COLLECTED DATA:
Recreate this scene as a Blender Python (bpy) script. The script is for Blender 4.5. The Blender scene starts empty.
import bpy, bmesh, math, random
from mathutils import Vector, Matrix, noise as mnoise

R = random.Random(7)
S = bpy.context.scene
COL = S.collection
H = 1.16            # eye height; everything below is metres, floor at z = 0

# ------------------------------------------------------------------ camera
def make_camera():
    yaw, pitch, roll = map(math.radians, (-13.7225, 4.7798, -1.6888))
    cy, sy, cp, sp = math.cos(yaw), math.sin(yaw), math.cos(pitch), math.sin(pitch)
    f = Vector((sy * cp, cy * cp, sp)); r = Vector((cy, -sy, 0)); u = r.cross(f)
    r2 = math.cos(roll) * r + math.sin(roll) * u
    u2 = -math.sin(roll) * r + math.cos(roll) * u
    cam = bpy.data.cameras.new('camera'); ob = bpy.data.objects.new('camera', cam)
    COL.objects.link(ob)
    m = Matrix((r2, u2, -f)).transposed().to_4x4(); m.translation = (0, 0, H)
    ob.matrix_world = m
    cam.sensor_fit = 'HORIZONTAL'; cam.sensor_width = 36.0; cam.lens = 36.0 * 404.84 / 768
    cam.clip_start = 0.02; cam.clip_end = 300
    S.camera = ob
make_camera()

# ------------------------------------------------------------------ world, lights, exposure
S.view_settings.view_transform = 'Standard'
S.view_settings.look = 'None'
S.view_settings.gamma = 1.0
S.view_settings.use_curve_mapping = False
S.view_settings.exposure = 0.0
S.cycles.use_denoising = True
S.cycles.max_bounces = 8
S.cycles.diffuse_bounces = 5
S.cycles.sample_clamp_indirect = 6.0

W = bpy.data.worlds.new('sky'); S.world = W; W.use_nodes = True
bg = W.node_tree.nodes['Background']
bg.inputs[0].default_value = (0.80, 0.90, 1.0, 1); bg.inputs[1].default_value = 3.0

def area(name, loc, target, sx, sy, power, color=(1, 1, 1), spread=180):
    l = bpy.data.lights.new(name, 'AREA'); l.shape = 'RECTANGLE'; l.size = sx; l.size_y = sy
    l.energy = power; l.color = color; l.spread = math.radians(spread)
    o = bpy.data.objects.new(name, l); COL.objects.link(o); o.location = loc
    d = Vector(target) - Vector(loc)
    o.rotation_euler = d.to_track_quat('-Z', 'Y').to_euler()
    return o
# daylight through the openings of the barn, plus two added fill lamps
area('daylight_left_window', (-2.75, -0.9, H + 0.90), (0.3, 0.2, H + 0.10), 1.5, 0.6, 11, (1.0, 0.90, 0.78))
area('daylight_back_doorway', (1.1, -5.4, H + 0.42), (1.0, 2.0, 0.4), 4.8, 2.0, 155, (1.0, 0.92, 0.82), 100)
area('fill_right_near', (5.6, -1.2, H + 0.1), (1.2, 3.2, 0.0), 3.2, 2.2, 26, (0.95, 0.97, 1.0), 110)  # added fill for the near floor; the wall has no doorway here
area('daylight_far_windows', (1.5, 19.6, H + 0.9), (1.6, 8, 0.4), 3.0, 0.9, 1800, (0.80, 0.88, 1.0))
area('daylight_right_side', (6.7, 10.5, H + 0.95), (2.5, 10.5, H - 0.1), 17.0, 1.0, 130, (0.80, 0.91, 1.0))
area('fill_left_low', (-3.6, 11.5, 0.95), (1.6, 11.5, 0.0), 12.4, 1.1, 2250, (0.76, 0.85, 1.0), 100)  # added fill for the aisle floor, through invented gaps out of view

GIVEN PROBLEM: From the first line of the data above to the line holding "floor at z = 0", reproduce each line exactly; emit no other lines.

SOLVED EXERCISE:
Recreate this scene as a Blender Python (bpy) script. The script is for Blender 4.5. The Blender scene starts empty.
import bpy, bmesh, math, random
from mathutils import Vector, Matrix, noise as mnoise

R = random.Random(7)
S = bpy.context.scene
COL = S.collection
H = 1.16            # eye height; everything below is metres, floor at z = 0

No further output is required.